When education officials announced Australia's 2025 NAPLAN results in July, the headline was reassuring: results are "broadly stable". Two out of three students achieved strong or exceeding proficiency in reading, numeracy and writing. A record 4.5 million tests were submitted by 1.3 million students across 9,477 schools.
But that national headline obscures a more troubling story. For the first time in eight years, numeracy scores improved across all year levels from 5 to 9. That's genuinely encouraging. Yet the same data reveals a writing crisis among Australian boys, deepening regional inequality, and the widening gulf between students from wealthy families and those from disadvantaged areas.
The gender divide in literacy is stark. Girls outperform boys across all writing domains at every year level. In writing, girls score an average 20.9 NAPLAN scale points higher than boys, with twice as many boys as girls seriously struggling at every level. At Year 9, more than half of all boys—53 per cent—are not meeting the benchmarks their teachers expect them to reach. The comparable figure for girls is far lower.

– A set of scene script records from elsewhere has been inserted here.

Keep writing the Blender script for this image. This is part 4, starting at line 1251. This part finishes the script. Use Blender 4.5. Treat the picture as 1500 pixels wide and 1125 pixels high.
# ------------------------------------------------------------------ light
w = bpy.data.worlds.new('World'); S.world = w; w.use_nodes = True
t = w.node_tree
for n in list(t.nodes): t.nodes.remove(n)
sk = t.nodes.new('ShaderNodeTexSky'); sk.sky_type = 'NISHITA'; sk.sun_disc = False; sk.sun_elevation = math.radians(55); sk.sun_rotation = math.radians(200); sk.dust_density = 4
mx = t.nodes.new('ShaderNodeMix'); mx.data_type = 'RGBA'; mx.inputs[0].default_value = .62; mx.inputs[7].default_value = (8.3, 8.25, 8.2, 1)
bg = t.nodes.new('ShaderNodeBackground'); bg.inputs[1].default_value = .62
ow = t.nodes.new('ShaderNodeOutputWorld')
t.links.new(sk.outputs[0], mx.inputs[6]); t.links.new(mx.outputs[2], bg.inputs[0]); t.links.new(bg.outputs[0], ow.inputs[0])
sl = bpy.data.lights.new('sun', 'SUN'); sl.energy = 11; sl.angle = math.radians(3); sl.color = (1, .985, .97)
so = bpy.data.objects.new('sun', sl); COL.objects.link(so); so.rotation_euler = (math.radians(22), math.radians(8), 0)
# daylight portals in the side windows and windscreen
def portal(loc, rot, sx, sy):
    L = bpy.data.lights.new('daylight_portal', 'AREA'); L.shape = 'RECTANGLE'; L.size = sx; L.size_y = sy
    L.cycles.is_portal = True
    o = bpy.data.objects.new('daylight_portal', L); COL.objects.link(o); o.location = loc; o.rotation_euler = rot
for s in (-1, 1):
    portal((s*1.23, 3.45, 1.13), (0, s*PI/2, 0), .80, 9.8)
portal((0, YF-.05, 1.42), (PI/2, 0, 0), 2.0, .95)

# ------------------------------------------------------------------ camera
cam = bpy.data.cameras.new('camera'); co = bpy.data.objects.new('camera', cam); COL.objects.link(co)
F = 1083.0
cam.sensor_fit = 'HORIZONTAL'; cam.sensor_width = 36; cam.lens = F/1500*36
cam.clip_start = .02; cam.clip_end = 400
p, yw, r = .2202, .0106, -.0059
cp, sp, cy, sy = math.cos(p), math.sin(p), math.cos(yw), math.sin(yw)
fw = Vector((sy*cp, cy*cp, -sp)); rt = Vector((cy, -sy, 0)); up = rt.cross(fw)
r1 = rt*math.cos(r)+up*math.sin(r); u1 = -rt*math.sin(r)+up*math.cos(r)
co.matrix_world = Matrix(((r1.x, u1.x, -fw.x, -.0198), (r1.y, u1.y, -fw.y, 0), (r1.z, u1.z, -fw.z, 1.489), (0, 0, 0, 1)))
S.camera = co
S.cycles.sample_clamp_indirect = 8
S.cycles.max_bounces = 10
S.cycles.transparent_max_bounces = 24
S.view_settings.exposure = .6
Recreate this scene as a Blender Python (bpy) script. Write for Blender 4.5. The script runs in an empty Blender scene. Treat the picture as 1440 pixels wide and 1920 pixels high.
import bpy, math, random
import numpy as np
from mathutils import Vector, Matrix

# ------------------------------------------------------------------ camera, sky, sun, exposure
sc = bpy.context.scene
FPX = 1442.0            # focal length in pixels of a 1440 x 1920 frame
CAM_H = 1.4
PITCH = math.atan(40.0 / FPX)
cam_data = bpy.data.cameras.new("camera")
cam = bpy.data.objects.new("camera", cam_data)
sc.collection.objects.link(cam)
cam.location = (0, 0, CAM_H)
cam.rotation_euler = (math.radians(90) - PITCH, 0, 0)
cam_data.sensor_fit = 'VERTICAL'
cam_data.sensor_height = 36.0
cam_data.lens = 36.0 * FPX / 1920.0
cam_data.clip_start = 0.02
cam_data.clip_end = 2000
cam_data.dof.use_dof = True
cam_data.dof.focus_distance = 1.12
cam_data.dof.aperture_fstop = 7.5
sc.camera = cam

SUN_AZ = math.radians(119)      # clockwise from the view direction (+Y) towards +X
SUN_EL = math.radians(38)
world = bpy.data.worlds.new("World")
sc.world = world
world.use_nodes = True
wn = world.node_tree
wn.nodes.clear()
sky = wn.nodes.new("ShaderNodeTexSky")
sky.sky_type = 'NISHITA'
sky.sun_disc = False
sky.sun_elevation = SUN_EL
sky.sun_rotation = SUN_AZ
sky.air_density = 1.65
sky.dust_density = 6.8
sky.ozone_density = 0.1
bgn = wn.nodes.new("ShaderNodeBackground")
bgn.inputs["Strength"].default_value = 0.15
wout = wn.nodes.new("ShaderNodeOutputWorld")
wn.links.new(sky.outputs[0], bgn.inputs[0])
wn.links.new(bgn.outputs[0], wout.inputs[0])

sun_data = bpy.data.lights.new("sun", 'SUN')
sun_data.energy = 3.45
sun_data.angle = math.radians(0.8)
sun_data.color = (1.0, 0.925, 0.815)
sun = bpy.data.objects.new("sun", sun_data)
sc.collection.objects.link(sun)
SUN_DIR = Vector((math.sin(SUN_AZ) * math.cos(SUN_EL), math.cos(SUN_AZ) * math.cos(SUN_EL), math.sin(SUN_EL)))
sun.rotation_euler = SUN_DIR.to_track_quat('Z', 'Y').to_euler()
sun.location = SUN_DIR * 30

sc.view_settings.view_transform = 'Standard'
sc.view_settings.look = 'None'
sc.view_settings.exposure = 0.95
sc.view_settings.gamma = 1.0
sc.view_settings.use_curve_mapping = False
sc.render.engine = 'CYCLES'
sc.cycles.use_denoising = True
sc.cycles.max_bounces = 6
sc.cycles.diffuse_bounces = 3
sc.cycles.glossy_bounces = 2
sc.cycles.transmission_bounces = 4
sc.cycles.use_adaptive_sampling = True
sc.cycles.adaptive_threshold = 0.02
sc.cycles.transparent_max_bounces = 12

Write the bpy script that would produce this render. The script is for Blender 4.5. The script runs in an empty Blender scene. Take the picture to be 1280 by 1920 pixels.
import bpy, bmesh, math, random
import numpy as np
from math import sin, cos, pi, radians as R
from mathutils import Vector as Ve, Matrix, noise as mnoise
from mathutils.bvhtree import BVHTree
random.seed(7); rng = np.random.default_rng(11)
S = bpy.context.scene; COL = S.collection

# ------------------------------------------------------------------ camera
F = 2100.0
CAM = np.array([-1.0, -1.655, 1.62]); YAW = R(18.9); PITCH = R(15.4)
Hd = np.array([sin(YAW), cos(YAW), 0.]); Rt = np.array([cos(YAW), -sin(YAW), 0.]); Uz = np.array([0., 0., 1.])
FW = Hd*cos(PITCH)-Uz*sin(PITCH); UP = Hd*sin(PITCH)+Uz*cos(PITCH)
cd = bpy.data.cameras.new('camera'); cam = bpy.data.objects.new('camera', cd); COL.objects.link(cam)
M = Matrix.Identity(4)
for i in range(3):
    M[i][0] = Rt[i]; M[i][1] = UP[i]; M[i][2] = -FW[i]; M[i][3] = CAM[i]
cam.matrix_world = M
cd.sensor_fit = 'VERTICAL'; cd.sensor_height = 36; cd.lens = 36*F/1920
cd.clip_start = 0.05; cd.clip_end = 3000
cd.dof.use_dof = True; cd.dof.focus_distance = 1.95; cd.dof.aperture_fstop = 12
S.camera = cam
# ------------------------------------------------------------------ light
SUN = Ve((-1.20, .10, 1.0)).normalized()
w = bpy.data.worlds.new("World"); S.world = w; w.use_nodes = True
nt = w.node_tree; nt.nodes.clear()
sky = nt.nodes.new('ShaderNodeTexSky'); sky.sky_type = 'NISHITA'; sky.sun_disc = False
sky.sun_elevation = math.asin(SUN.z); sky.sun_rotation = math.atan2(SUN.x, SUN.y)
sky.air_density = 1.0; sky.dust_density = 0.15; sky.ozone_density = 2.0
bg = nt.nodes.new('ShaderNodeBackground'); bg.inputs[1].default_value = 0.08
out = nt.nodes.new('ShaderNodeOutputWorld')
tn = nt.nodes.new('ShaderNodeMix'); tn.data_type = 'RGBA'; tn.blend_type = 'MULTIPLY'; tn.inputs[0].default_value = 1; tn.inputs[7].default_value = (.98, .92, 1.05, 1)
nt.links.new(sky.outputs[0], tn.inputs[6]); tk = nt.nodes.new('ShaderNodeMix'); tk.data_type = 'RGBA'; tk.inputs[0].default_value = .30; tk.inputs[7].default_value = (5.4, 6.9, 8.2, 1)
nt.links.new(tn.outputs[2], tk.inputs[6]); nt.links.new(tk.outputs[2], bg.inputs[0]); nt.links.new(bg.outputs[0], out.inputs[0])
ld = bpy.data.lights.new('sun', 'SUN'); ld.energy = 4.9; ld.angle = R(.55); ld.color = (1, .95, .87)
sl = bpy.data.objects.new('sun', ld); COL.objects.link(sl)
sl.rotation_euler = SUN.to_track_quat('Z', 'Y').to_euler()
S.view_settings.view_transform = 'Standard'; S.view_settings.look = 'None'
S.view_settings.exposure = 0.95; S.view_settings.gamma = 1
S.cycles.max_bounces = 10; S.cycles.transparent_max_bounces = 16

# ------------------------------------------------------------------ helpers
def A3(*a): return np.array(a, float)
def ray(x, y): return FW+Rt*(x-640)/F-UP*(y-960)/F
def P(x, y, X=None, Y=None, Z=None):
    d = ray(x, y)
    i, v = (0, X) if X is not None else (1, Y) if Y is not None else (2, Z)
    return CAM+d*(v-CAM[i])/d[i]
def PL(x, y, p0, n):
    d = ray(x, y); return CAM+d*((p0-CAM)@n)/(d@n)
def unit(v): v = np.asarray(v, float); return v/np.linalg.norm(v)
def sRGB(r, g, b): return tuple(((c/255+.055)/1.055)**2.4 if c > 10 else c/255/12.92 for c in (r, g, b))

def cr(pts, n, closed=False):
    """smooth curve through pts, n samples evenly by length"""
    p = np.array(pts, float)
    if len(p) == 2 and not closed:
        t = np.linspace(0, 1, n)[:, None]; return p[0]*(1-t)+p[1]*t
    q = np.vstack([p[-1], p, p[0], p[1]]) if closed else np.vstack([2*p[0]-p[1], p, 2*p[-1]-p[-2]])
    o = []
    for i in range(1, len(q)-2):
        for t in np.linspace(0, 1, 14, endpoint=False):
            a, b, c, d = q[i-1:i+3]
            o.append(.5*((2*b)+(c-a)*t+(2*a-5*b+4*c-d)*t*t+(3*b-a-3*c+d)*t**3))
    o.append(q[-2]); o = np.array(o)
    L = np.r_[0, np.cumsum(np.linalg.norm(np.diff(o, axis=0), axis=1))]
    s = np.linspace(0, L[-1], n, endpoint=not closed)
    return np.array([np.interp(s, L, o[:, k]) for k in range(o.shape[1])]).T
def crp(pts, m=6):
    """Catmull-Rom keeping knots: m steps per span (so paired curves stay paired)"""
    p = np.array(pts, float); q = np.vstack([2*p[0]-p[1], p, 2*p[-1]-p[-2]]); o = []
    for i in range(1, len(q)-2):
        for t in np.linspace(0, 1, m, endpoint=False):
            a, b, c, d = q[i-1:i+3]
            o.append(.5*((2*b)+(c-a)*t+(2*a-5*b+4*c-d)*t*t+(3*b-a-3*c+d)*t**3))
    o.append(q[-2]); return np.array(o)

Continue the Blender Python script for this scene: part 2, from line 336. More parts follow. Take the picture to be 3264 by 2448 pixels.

Boys do outperform girls in numeracy, particularly in years 3 to 7, where they score an average 14.9 points higher. But even this traditional strength is narrowing. More troubling still: when boys struggle with numeracy, they struggle just as badly as girls. The lowest performers in every domain are equally likely to be boys.
The equity picture is starker still. Australian education is increasingly divided along geographical and socioeconomic lines. In major cities, 70 per cent of students meet proficiency benchmarks. In very remote schools, only one in five students meets the same standard. The Northern Territory faces a genuine crisis: more than a third of its students need additional support, compared to the national average of one in ten.
Ask yourself what this means for a student in a remote school or a family struggling financially. Students from disadvantaged backgrounds are four to seven times more likely to need additional support than their peers from wealthy families. This is not just a test score difference. This is a gap in literacy and numeracy skills that will shape their employment prospects, their earnings, and their life outcomes.
The research is clear on this point: stable national averages can mask deep inequality. When two out of three students are performing well but the third is falling further behind, that is not a success story. It is a warning signal.
For students like those in remote communities and disadvantaged suburbs, the stakes couldn't be higher. They are not just behind on a test. They are behind in the foundational skills that schools are meant to provide equally to every child regardless of their postcode or family income. Until that changes, stable headlines will continue to hide an equity crisis.
Parents deserve to know that while national NAPLAN results appear steady, the reality in their community may be very different. What matters now is not whether results move up or down by a point or two. What matters is whether Australian education can finally address the persistent disparities that determine which children get a genuine shot at their potential, and which don't.